I am horrified at the fear reverberating through my community, and the losses endured by immigrant, refugee and asylum seeking families. State violence, and particularly what Masha Gessen described as a Campaign of State Terror (NYT 1/25/26), will shape individuals and our civil society for many years and even generations to come. But, perhaps with great effort, our shared legacy could be a collective response of care, compassion, defense of human and civil rights and a steadfast refusal of this federal overreach; we could make future generations proud.

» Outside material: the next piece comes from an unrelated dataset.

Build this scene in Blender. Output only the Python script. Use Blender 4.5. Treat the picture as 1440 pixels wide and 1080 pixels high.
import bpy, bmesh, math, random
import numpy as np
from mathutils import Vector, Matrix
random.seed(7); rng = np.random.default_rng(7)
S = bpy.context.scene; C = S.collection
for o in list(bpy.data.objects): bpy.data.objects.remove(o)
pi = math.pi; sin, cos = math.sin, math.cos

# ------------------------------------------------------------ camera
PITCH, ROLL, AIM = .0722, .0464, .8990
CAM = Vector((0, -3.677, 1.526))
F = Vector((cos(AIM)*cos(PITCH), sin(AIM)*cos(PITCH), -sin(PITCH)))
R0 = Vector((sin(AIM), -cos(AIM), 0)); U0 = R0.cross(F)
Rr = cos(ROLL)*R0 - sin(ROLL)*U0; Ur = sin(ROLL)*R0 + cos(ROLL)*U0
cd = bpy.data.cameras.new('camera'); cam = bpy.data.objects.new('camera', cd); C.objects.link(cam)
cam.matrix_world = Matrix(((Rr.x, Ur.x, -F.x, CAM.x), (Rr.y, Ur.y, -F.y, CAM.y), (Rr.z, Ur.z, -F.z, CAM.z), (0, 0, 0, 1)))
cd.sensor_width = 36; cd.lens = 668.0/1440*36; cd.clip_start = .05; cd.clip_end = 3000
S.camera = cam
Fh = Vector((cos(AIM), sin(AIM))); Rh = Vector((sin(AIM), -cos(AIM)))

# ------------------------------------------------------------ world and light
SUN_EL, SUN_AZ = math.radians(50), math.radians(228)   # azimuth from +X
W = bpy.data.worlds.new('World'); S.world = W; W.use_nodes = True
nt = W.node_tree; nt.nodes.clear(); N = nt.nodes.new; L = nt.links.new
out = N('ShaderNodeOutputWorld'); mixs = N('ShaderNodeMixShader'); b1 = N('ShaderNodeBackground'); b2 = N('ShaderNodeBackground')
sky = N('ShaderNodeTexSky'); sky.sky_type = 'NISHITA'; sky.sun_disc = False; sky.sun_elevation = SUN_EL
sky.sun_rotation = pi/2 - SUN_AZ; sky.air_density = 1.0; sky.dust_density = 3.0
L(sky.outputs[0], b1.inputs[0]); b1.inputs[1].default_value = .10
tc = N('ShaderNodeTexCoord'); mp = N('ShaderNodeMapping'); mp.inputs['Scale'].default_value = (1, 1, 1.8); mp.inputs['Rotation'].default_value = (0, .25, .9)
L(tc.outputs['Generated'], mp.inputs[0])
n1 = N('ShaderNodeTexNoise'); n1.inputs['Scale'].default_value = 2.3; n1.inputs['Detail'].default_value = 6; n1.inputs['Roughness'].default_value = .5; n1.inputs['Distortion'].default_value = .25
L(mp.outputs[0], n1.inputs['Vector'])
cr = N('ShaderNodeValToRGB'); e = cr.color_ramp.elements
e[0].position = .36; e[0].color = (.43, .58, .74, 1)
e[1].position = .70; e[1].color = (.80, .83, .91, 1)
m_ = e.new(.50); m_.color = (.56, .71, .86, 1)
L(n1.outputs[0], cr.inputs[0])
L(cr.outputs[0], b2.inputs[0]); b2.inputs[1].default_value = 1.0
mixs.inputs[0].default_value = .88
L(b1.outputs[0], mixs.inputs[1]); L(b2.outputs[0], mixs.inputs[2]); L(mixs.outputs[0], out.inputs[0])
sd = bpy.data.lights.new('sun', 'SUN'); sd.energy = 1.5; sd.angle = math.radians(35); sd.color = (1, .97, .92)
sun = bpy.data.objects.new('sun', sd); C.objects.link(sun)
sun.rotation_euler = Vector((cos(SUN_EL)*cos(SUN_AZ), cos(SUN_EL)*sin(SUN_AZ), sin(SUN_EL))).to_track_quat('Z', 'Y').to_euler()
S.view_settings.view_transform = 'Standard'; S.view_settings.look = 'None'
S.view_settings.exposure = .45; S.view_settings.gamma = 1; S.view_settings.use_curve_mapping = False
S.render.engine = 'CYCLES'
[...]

As an educator, I am very worried that students (and potential students missing from our campus this semester) are unable to access education because of threats to their safety. Preventing access to education based on race and ethnicity violates our core commitments to equal opportunity and Title VII of the 1964 Civil Rights Act. LD 2106 would help us create some clarity about our shared civil rights and a stronger plan to maintain safety on campus.
I have nightmares about armed agents storming into my classroom. I am committed to cultivating welcoming and belonging spaces for all students. However, I am not trained in the level of de-escalation needed if masked men with guns arrive. What would you have me do?
Even if we escape direct violence, threats matter. Students are not attending class because of their own fears or because they are unable to find childcare or safe transportation, or are attending to family and community needs. Trauma reduces our capacity to learn, harms our health, and ruptures public trust. Before we can heal from mass violence, we need it to stop. LD 2106 creates zones for a safer public life and opportunities to reconcile and heal.
I am also concerned for my own safety. I’ve taught for more than 25 years and earn a little more than $5,000 per course. This labor of love does not extend to tolerating threats of violence for doing my job, yet they come both from state terror and from civilians who’ve been empowered to harass and threaten individuals and communities deemed “other.” Education is one antidote to dehumanization, and we must protect the right for all of us to access Higher Ed.
Despite my personal fears, my hope is that you unanimously and joyfully pass LD 2106 and collectively reflect a shared value of civil, constitutional and human rights mattering more than partisan divides or gamesmanship. Take the Pledge of Allegiance to heart - “One Nation, under God, Indivisible, with Liberty and Justice for All" - and protect all of us from terror campaigns.